* [WORK REQUIRED]:
Copy out the whole listing exactly as written, leaving the pictures behind.

******************************

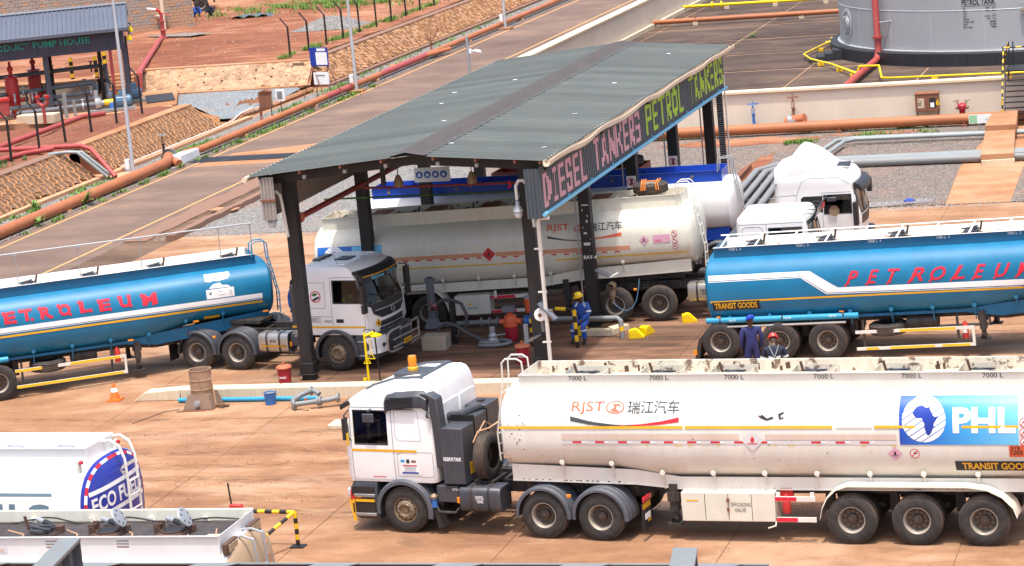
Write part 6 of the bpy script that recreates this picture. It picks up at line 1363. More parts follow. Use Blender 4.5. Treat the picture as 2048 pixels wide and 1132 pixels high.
# ================================================================ pipes, valves, posts on the left
pipe = lambda name, mat, pts, r, lab, cat='pipe', n=14, **kw: tag(mb(mat).tube(pts, r, n).b(name, **kw), lab, cat)
op = thing('pipeline', 'thick orange pipe along the left edge of the road, ending at the flanged joint', 'pipe', (-49.5, 105, 0))
mb('pipe_orange').tube([(0, -30, .27), (.0, 4.6, .27), (-.25, 5.9, .30), (-.6, 6.6, .32)], .25, 18).b('pipe_run', op)
mb('pipe_grey').lathe([(.34, -.03), (.34, .03), (.25, .031)], (-.62, 6.75, .33), 'y', 18).lathe([(.36, .08), (.36, .14), (.25, .141)], (-.62, 6.75, .33), 'y', 18).b('flange', op)
mb('pipe_orange').tube([(.35, 5.6, .12), (-.1, 5.9, .2)], .2, 12).b('pipe_stub', op)
for y in (-24, -14, -6): mb('laterite_concrete').box(-.3, .3, y, y + .3, 0, .1).b('pipe_support', op)
op2 = thing('pipeline', 'long thinner orange pipe beside the road beyond the white culvert block', 'pipe', (-49.4, 113, 0))
mb('pipe_orange').tube([(-.4, -.3, .30), (0, 1, .30), (0, 80, .30)], .17, 14).b('pipe_run', op2); mb('pipe_red').tube([(0, 18, .30), (0, 22, .30)], .173, 14, False).tube([(0, 27, .30), (0, 36, .30)], .173, 14, False).b('repainted_length', op2)
mb('pipe_orange').tube([(0, 35, .3), (.55, 38.6, .28)], .13, 12).b('pipe_stub', op2); 
for y in (6, 16, 26, 44, 56): mb('laterite_concrete').box(-.25, .25, y, y + .25, 0, .14).b('pipe_support', op2)
tag(mb('letter_white').box(-49.85, -49.3, 111.2, 113.4, 0, .42).b('culvert_block', bevel=.02), 'white painted concrete block at the end of the road grating', 'block')
gt = thing('road_grating', 'dark steel drain grating crossing the road', 'grating', (-49.3, 111.5, 0))
mb('bitumen_patch').box(0, 5.6, 0, 1.55, .004, .012).b('grating_bed', gt, sm=0)
m = mb('graphite'); 
for i in range(110): m.box(.02 + i * .05, .04 + i * .05, .02, 1.53, .0125, .03)
m.b('grating_bar', gt, sm=0, kind='stuff')
for x in (0, 1.9, 3.75, 5.6): mb('graphite').box(x - .03, x + .03, 0, 1.55, .0125, .036).b('grating_frame', gt, sm=0)
flat('concrete_band', 'orange_concrete', [(-48.4, 110.2), (-43.3, 110.6), (-43.3, 116.5), (-47.8, 114.0)], .0035, th=.003)
def valve(name, label, x, y, z, h, mat, wheel_mat=None, r=.16, body=True):
    t = thing(name, label, 'valve', (x, y, z)); w_ = wheel_mat or mat
    mb(mat).lathe([(0, 0), (.14, 0), (.14, .06), (.09, .08), (.11, .18), (.07, .26), (.06, h * .55), (.09, h * .56), (.09, h * .6), (0, h * .6)], (0, 0, 0), 'z', 14).b('valve_body', t)
    y_ = mb(mat)
    for s in (1, -1): y_.tube([(s * .05, 0, h * .6), (s * .06, 0, h * .75), (0, 0, h * .92)], .015, 6)
    y_.b('yoke', t); mb(mat).tube([(0, 0, h * .6), (0, 0, h * 1.1)], .014, 6).b('stem', t)
    hw = mb(w_).lathe([(r, -.014), (r + .014, 0), (r, .014), (r - .014, 0), (r, -.014)], (0, 0, h * .95), 'z', 20)
    for a in (0, 2.09, 4.18): hw.bar((0, 0, h * .95), (r * math.cos(a), r * math.sin(a), h * .95), .02)
    hw.b('handwheel', t); return t
valve('gate_valve', 'dark valve with a round handwheel at the orange pipe joint', -50.6, 112.3, .1, 1.25, 'chassis', 'pipe_grey_light', .22)
mb('hub_bronze').lathe([(.2, 0), (.26, .1), (.26, .22), (.16, .35), (0, .36)], (-50.4, 112.1, .1), 'z', 14).b('valve_bonnet').parent = None
tag(bpy.data.objects['valve_bonnet'], 'rusty round valve bonnet beside the flanged pipe joint', 'valve')
pipe('foam_pipe', 'pipe_red', [(-75, 108.9, 1.42), (-52.9, 108.45, 1.5), (-52.3, 108.2, 1.35), (-50.9, 107.45, .15)], .11, 'red pipe running straight then down the gap between the stone banks')
pipe('foam_pipe', 'pipe_red', [(-56.3, 92, 1.42), (-55.7, 104.2, 1.45), (-55.2, 107.2, 1.45), (-54.2, 108.25, 1.46)], .11, 'shorter red pipe joining from the lower left on the bank')
pipe('foam_pipe', 'pipe_red', [(-58.4, 96, 1.28), (-58.9, 112.5, 1.15), (-60.5, 124.5, .80), (-60.2, 126.6, .65)], .13, 'red pipe in front of the pump house running to its slab')
pipe('water_pipe', 'pipe_grey_light', [(-53.7, 106.7, 1.42), (-52.9, 106.85, 1.46), (-52.4, 106.95, 1.42), (-51.3, 107.35, .22)], .075, 'left of the two pale grey pipes bending down the stone bank')
pipe('water_pipe', 'pipe_grey_light', [(-53.7, 106.95, 1.40), (-52.85, 107.1, 1.44), (-52.3, 107.2, 1.38), (-51.2, 107.6, .22)], .075, 'right of the two pale grey pipes bending down the stone bank')
pipe('foam_pipe', 'pipe_red', [(-62.4, 136.2, .6), (-62.4, 136.4, 1.5), (-62.7, 137.2, 1.62), (-69.8, 156.6, 1.62)], .15, 'pink-red pipe climbing from the pit to the hydrant by the block wall')
hy = thing('hydrant', 'red hydrant monitor with white tip at the end of the pink-red pipe', 'hydrant', (-69.9, 157.2, 1.45))
mb('pipe_red').lathe([(.25, 0), (.25, .1), (.14, .12), (.16, .5), (.2, .52), (.2, .62), (.12, .64), (.12, 1.1), (.17, 1.12), (.17, 1.2), (.1, 1.22), (.1, 1.7), (0, 1.72)], n=14).b('stand_pipe', hy)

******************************

* [EXERCISE RESULT]:
Write part 6 of the bpy script that recreates this picture. It picks up at line 1363. More parts follow. Use Blender 4.5. Treat the picture as 2048 pixels wide and 1132 pixels high.
# ================================================================ pipes, valves, posts on the left
pipe = lambda name, mat, pts, r, lab, cat='pipe', n=14, **kw: tag(mb(mat).tube(pts, r, n).b(name, **kw), lab, cat)
op = thing('pipeline', 'thick orange pipe along the left edge of the road, ending at the flanged joint', 'pipe', (-49.5, 105, 0))
mb('pipe_orange').tube([(0, -30, .27), (.0, 4.6, .27), (-.25, 5.9, .30), (-.6, 6.6, .32)], .25, 18).b('pipe_run', op)
mb('pipe_grey').lathe([(.34, -.03), (.34, .03), (.25, .031)], (-.62, 6.75, .33), 'y', 18).lathe([(.36, .08), (.36, .14), (.25, .141)], (-.62, 6.75, .33), 'y', 18).b('flange', op)
mb('pipe_orange').tube([(.35, 5.6, .12), (-.1, 5.9, .2)], .2, 12).b('pipe_stub', op)
for y in (-24, -14, -6): mb('laterite_concrete').box(-.3, .3, y, y + .3, 0, .1).b('pipe_support', op)
op2 = thing('pipeline', 'long thinner orange pipe beside the road beyond the white culvert block', 'pipe', (-49.4, 113, 0))
mb('pipe_orange').tube([(-.4, -.3, .30), (0, 1, .30), (0, 80, .30)], .17, 14).b('pipe_run', op2); mb('pipe_red').tube([(0, 18, .30), (0, 22, .30)], .173, 14, False).tube([(0, 27, .30), (0, 36, .30)], .173, 14, False).b('repainted_length', op2)
mb('pipe_orange').tube([(0, 35, .3), (.55, 38.6, .28)], .13, 12).b('pipe_stub', op2); 
for y in (6, 16, 26, 44, 56): mb('laterite_concrete').box(-.25, .25, y, y + .25, 0, .14).b('pipe_support', op2)
tag(mb('letter_white').box(-49.85, -49.3, 111.2, 113.4, 0, .42).b('culvert_block', bevel=.02), 'white painted concrete block at the end of the road grating', 'block')
gt = thing('road_grating', 'dark steel drain grating crossing the road', 'grating', (-49.3, 111.5, 0))
mb('bitumen_patch').box(0, 5.6, 0, 1.55, .004, .012).b('grating_bed', gt, sm=0)
m = mb('graphite'); 
for i in range(110): m.box(.02 + i * .05, .04 + i * .05, .02, 1.53, .0125, .03)
m.b('grating_bar', gt, sm=0, kind='stuff')
for x in (0, 1.9, 3.75, 5.6): mb('graphite').box(x - .03, x + .03, 0, 1.55, .0125, .036).b('grating_frame', gt, sm=0)
flat('concrete_band', 'orange_concrete', [(-48.4, 110.2), (-43.3, 110.6), (-43.3, 116.5), (-47.8, 114.0)], .0035, th=.003)
def valve(name, label, x, y, z, h, mat, wheel_mat=None, r=.16, body=True):
    t = thing(name, label, 'valve', (x, y, z)); w_ = wheel_mat or mat
    mb(mat).lathe([(0, 0), (.14, 0), (.14, .06), (.09, .08), (.11, .18), (.07, .26), (.06, h * .55), (.09, h * .56), (.09, h * .6), (0, h * .6)], (0, 0, 0), 'z', 14).b('valve_body', t)
    y_ = mb(mat)
    for s in (1, -1): y_.tube([(s * .05, 0, h * .6), (s * .06, 0, h * .75), (0, 0, h * .92)], .015, 6)
    y_.b('yoke', t); mb(mat).tube([(0, 0, h * .6), (0, 0, h * 1.1)], .014, 6).b('stem', t)
    hw = mb(w_).lathe([(r, -.014), (r + .014, 0), (r, .014), (r - .014, 0), (r, -.014)], (0, 0, h * .95), 'z', 20)
    for a in (0, 2.09, 4.18): hw.bar((0, 0, h * .95), (r * math.cos(a), r * math.sin(a), h * .95), .02)
    hw.b('handwheel', t); return t
valve('gate_valve', 'dark valve with a round handwheel at the orange pipe joint', -50.6, 112.3, .1, 1.25, 'chassis', 'pipe_grey_light', .22)
mb('hub_bronze').lathe([(.2, 0), (.26, .1), (.26, .22), (.16, .35), (0, .36)], (-50.4, 112.1, .1), 'z', 14).b('valve_bonnet').parent = None
tag(bpy.data.objects['valve_bonnet'], 'rusty round valve bonnet beside the flanged pipe joint', 'valve')
pipe('foam_pipe', 'pipe_red', [(-75, 108.9, 1.42), (-52.9, 108.45, 1.5), (-52.3, 108.2, 1.35), (-50.9, 107.45, .15)], .11, 'red pipe running straight then down the gap between the stone banks')
pipe('foam_pipe', 'pipe_red', [(-56.3, 92, 1.42), (-55.7, 104.2, 1.45), (-55.2, 107.2, 1.45), (-54.2, 108.25, 1.46)], .11, 'shorter red pipe joining from the lower left on the bank')
pipe('foam_pipe', 'pipe_red', [(-58.4, 96, 1.28), (-58.9, 112.5, 1.15), (-60.5, 124.5, .80), (-60.2, 126.6, .65)], .13, 'red pipe in front of the pump house running to its slab')
pipe('water_pipe', 'pipe_grey_light', [(-53.7, 106.7, 1.42), (-52.9, 106.85, 1.46), (-52.4, 106.95, 1.42), (-51.3, 107.35, .22)], .075, 'left of the two pale grey pipes bending down the stone bank')
pipe('water_pipe', 'pipe_grey_light', [(-53.7, 106.95, 1.40), (-52.85, 107.1, 1.44), (-52.3, 107.2, 1.38), (-51.2, 107.6, .22)], .075, 'right of the two pale grey pipes bending down the stone bank')
pipe('foam_pipe', 'pipe_red', [(-62.4, 136.2, .6), (-62.4, 136.4, 1.5), (-62.7, 137.2, 1.62), (-69.8, 156.6, 1.62)], .15, 'pink-red pipe climbing from the pit to the hydrant by the block wall')
hy = thing('hydrant', 'red hydrant monitor with white tip at the end of the pink-red pipe', 'hydrant', (-69.9, 157.2, 1.45))
mb('pipe_red').lathe([(.25, 0), (.25, .1), (.14, .12), (.16, .5), (.2, .52), (.2, .62), (.12, .64), (.12, 1.1), (.17, 1.12), (.17, 1.2), (.1, 1.22), (.1, 1.7), (0, 1.72)], n=14).b('stand_pipe', hy)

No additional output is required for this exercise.